After the market closes Thursday, Tesla will hold its annual meeting and reveal how investors voted on a series of proposals. That includes multiple proposals tied to compensating Musk for years of past work and establishing a new 10-year pay package.

Delaware’s highest court is evaluating Musk’s 2018 compensation package, which was approved twice by a wide majority of voting shareholders but struck down by a state judge last year. Musk was not allowed to participate in those previous votes. He can vote his roughly 15% stake this time around, thanks to laws in Texas.

If Musk meets a series of goals outlined in the new plan, including raising Tesla’s market value to $8.5 trillion, he would end up with almost 29% of Tesla shares, fulfilling his wish to have greater control over the company.

“The point is that I just need enough voting control to give a strong influence, but not so much that I can’t be fired if I go insane,” Musk said on a recent earnings call after expressing worry that Tesla could develop a “robot army” and then get ousted.

Supporters, such as the Florida State Board of Administration, argue that if Musk meets his goals, he’ll create enormous value for shareholders. At the same time, since his pay is tied to completing multiple sets of goals, proponents say Musk only gets paid for the value he creates.

But opponents, including Norway’s sovereign-wealth fund, have taken issue with the size of the proposed package, the dilution of shares and enhanced “key man” risk. The package, in their view, will make Tesla more dependent on keeping its CEO happy and reduce shareholders’ voice on important matters.

Earlier this year, when Musk was paying more attention to his work in Washington, D.C., Tesla’s sales and stock slid. After he left his government job and focused more attention on his companies, the stock began to recover — though other factors certainly helped.

“Unique to Tesla, we would also identify leadership risk considering Elon Musk’s importance to the valuation of the company,” Deutsche Bank analyst Edison Yu wrote in a Monday note. Musk is “the ultimate ‘key man’ of key man risk,” Ron Baron, whose asset management firm first invested in Tesla more than a decade ago, noted in a lengthy statement supporting the compensation proposal.

Musk has a lot of leverage, even excluding his importance to investors. A “majority” of his wealth now comes from his other business ventures, rather than from his Tesla holdings, Tesla’s board said in a proxy filing.

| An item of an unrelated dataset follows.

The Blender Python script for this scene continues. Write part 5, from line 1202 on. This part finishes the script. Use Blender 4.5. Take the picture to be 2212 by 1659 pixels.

Without proper compensation, he could leave the company to work on his other projects, Tesla warned.

He’s spoiled for choice. In addition to Tesla, Musk leads xAI, which also owns X.com, aerospace firm SpaceX, tunneling startup Boring Co., and Neuralink, which has now implanted its brain-chip devices in at least a dozen people.

“Maybe he decides he wants to spend more time at xAI, or maybe he wants to spend more time at SpaceX,” said Morningstar analyst Seth Goldstein. “I think if shareholders vote no, he would take that personally.”

But, regardless of how the compensation vote is resolved, Tesla will have to evaluate a plan to succeed without Musk.

The final tranches of the compensation proposal require Musk to outline a framework for executive succession. And, in the event he leaves the company following a denial of his pay, the board would need to name a successor sooner rather than later.

Chair Robyn Denholm told Bloomberg last week that an internal candidate would “most likely” be chosen to help ensure a smooth transition should Musk leave, adding that there would be several potential ways to fill Musk’s role, including picking an executive like Senior Vice President of Automotive Tom Zhu or appointing multiple people to the role. 

Baron agreed, noting in his statement that “it should be possible” to draw from Tesla’s pool of engineers to create a team to succeed Musk in the future. But few among Tesla’s current roster of leaders are known to most investors — and none have a reputation near Musk’s own. 

“I always play this game with investors … where I just ask them if they can name me any other executive from Tesla,” said Sheppard. “And most people can’t.”